The improved performance of turbine blades leads to increased temperature loads, thereby necessitating higher design standards for heat protection. Thermal barrier coating (TBCs) and film cooling are the predominant technologies employed for blade cooling. However, the application of thermal barrier coatings through spraying inevitably modifies the structure of film holes, resulting in deviations from the original design in film cooling. In this study, numerical calculations are used to examine the impact of TBCs blockage on coolant mixing and flow mechanisms in the film holes at typical locations on the vane surface. Additionally, models with actual engine vane dimensions were developed, and the full-coverage film cooling effectiveness (.) vanes with and without TBCs were measured using Pressure-sensitive paint (PSP). The results indicate that the impact of TBCs blockage on the cooling characteristics of cylindrical holes is more pronounced than that of laid-back fan-shaped holes. The TBCs blockage leads to a redistribution of coolant, causing a greater tendency for the coolant to flow out from the hole rows on the suction surface in the tested vane.

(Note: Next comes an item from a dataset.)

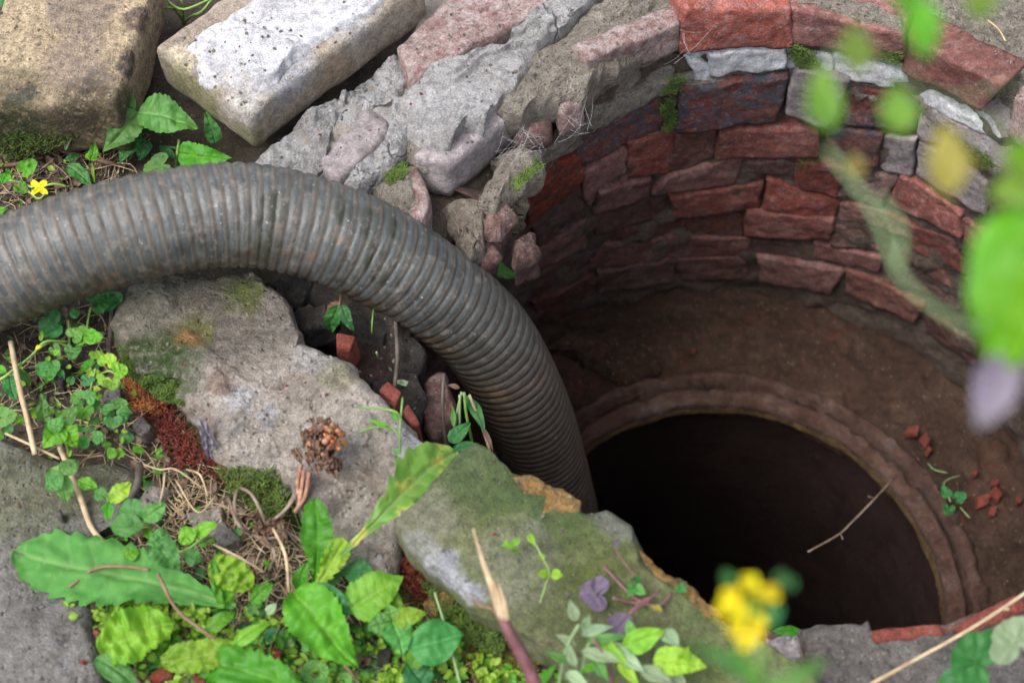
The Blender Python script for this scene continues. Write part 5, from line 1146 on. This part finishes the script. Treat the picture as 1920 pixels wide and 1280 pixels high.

This results in higher eta on the suction surface for the vane with TBCs compared to the vane without TBCs, with a maximum increase of approximately 16.7%. For the other regions of the vane, TBCs spraying significantly reduced eta at the leading edge of the vane (with a maximum reduction of approximately 52%) and slightly reduced eta at the pressure surface for other regions of the vane (with a maximum reduction of approximately 7%). The application of TBCs reduces the uniformity of film coverage on vane surfaces, with a maximum reduction of approximately 22.5%.